Oh, you asked about types of stories!  Genre doesn't much matter to Red Sage-- we publish historical, romantic comedy, paranormal, suspense, you name it.  We don't do much first-person (or any, to date, as far as I recall).  The external plot should never overshadow the romantic/erotic plot; that's why I suggest focusing on an erotic premise, like "this is a romantic comedy where the artist heroine needs a nude female model for her mural about goddesses, and the agency sends a male model instead." (I just made the up as an illustration of a funny-potential erotic premise... I'm not actually asking for that as a story. :)  But if you send me a query that highlights only the big mystery plot or the heroine's attempts to escape a druglord ex-husband, I'm going to be wondering why you submitted to an erotica press.  Let us know what makes this erotica. If you get that right, we like all sorts of plots.
 
What have you seen too much of lately, if anything?


After saying how much I like erotic premises, I should say that I don't like stories that are too plainly "just about sex".  I'm speaking particularly of stories where the heroine goes to a sex club and gets all dominated and learns how to let go of control.... yawn. This is FICTION, not a fantasy submitted to Penthouse Letters. The story should be a story, that is, with the erotic experience taking place within a story. If your heroine needs to learn how to let go of control, put her in a plot that challenges that (The African Queen comes to mind). Use some story metaphor, for goodness sake, some fictional filter between the characters and your authorial intentions.  I actually just got a submission-- don't want to spoil here-- but it takes place in a bondage community, but she's not there to wear a dog collar (nota bene, I think dog collars belong on dogs, not on heroines in books I edit :) but to accomplish something else (again, I don't want to spoil it-- she has a suspense-type goal).  That is, there's the erotic premise, the colony, but the plot is far more than just the heroine doing sex-club things.  That's good!
So what I've seen too much of is-- the merely-erotica, which I tend to call "a boink-fest", without a plot; and alternately, the story that is really just a suspense or just an historical with a few somewhat hotter sex scenes thrown in there-- the not-erotica.  Good erotic romance should combine an erotic premise and "feel" with a romance and an external plot... and in not too many pages. Hard to accomplish, but you can do it.
 
What is your favorite part of being an editor?

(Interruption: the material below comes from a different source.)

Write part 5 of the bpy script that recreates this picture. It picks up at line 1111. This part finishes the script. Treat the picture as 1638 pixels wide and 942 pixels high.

I like seeing the great variety of ideas writers come up with. Even if I can't acquire a story, I'm often impressed with the author's imagination.
I also like lecturing people about punctuation and knowing that they are trying to pay attention. (My college students, alas, seldom do. :)
I especially like brainstorming new ideas with our current authors. Once you're a Red Sage author, we're more willing to take a chance on intriguing plots and edgy characters.
 
I believe you are an author as well-does this help you in your day to day dealings with authors?
Well, I know what makes most authors break out in hives. So I'll say right now: I do read your synopsis, and if it reveals a plot that just won't work for us, I'll probably reject on that basis. But I make my decision to ask for more based entirely on the first ten pages you send with the proposal.  So don't sweat the synopsis for me anyway. I might think, "That was the worst synopsis this month," but I will still ask for a complete if I read that first chapter and like your voice and the way the story opens. (As a writer, I can't forget that an editor actually told me my synopsis was the worst she'd ever seen-- hey, really, it wasn't THAT bad-- but she bought the book anyway. The synopsis mostly serves to weed out clearly innappropriate stories, and if your story is within the editorial guidelines, I'm going to read on.)
 
 
What do you read for pleasure? Name three of your all time favorite books or authors.

Susan Elizabeth Phillips-- Nobody does it better. She's like one of those gymasts at the Olympics. I'm  always sure she's gone too far and she's going to fall off that balance beam, but she thrills me every time.
Laura Kinsale-- Flowers from the Storm is the greatest romance novel of the 20th Century.
Patrick O'Brian-- He's a writer's writer. In his 20-book long sea adventure series, he does amazing things I think only other writers will think are amazing. His dialogue is terrifying, it's so good.
 
 
Tell us about a few titles you have coming out you are excited about.
I
'm just going to mention a few I've been editing recently. Check these out if you want to see what I'm buying right now:
I'm just starting to edit Calista Fox's Christmas story. She's one of our most popular authors, and this is a particularly touching story about the power of Christmas and love.
Another RS author with a new story is Dominique Sinclair, whose Edge is going to be in the print Secrets anthology next year. This story has Dominique's trademark biting-nails action and suspense, and a most adventurous pair of protagonists, not to mention a pair of handcuffs. He's an agent sent to bring her back... that's where the handcuffs come in! Really. Stop thinking dirty thoughts. (Leave that up to them. :)
I just finished editing The Merry Widow, but Koko Brown, a new-to-us author. It's a historical with a businesswoman heroine and a sexy hero who is worth every penny he commands. :)
Also Kellen's Conquest. I just got this one a couple weeks ago. This manuscript won our Alpha Hero contest, so if you like the alpha guys, watch for this. :)
Megan's Choice is a story where the reader gets to decide the heroine's erotic progress, like menage or not? (I can just bet what gets chosen most there. :) The format is based on those Choose Your Own Adventure stories you might remember from middle school, where at the end of a scene, you choose what the heroine does. This is made for the internet, as you can imagine, and with a space-pilot heroine and an exotic setting, the story really makes use of that futuristic aspect.
If you like the royal guys, as I do, Captured by Dara Edmondsen features a handsome prince-- a real one, not the former-frog type-- as a hero, and a heroine who wants to be the only woman who doesn't succumb to his royal command.
Payback is another story with my kind of hero. I like the felons. Yeah, princes and felons. Odd kinks, huh?  This guy is just so rogue-ish. Love that.
Oh, and Secret Confessions. This is another linked story-- three segments.  And it's just made for us writers. The Regency-era heroine has been keeping a journal... of her romantic encounters. So she's actually one of us... an erotica writer!  It's all very private, until the journal is stolen....
 
thanks so much for taking the time to speak with us!!!